Vier Jahre später wiederholt sich die Katastrophe. Bei einer Schlammlawine nach dem Taifun „Mameng“ werden tausend Menschen getötet, als die Lahar-Welle den Ortsteil Carbalantian der philippinischen Stadt Bacolor überschwemmt und zerstört. Aber der Schrecken ist noch nicht zu Ende. Wissenschaftler gehen heute davon aus, dass mindestens bis zum Jahr 2005 bei starken Regenfällen immer wieder Lahars als Folge des 91er Ausbruchs auftreten werden.
1994 – Indonesien, Merapi
Im Jahr 1994 geht nach dem Ausbruch des Merapi-Vulkans auf Java eine glühendheiße Lawine aus Lava, Schlamm und Geröll ab und dringt in kürzester Zeit mehr als sieben Kilometer weit ins Boyong-Tal vor. Ungefähr 100 Menschen werden von dem Lahar überrollt und getötet.

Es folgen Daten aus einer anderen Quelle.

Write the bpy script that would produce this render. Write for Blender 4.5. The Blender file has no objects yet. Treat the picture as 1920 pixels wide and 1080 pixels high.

Die Katastrophe ist kein Einzelfall. Die Dörfer an den Hängen des Feuerbergs reichen bis auf eine Höhe von 1.500 Metern. Neben den eigentlichen Eruptionen fordern solche Lahars immer wieder zahlreiche Menschenleben unter den Bewohnern.
1998 – Nicaragua, Casitas
In einer sieben Kilometer breiten Schlammlawine löst sich der Kraterrand des Vulkans Casitas im Nordwesten Nicaraguas und begräbt fünf Dörfer unter sich. Auf seinem 16 Kilometer langem Weg ins Tal reisst der Erdrutsch, der durch die starken Regenfälle im Gefolge des Hurrikans „Mitch“ ausgelöst wurde, tausende von Menschen mit sich, mindestens 7.000 Bewohner der Region sterben.
1999 – Mexiko, Tezuitlan
Im Zusammenhang mit der schlimmsten Hochwasserkatastrophe seit Menschengedenken kommt es in vielen Landesteilen auch zu zahlreichen Erdrutschen. Mehrere Dörfer werden nach starken Regenfällen von Erd- und Gesteinsmassen begraben.
Allein im Ort Tezuitlan zerstört das Abrutschen eines Hangs mindestens 50 Häuser, mehrere hundert Menschen werden getötet. Im Bergdorf Mixun verschluckt der Berg sogar fast die halbe Stadt. Im Schulgebäude sind 40 Menschen verschüttet. Dorfbewohner versuchen mit Spaten oder blanken Händen die Erdmassen zur Seite zu schaffen. Nur wenige der Verschütteten können lebend geborgen werden.
2000 – Italien/Schweiz, Alpen
Tagelange Unwettern führen im Oktober 2000 im Alpenraum zu verheerenden Flut- und Erdrutschkatastrophen. Besonders schwer betroffen sind das italienische Aosta-Tal und Schweizer Kanton Wallis.
Im eidgenössischen Bergdorf Gondo reisst eine Schlamm- und Schuttlawine mindestens acht Häuser mit und begräbt einige Bewohner unter sich. Mehrere Menschen können nur noch tot aus den Trümmern geborgen werden.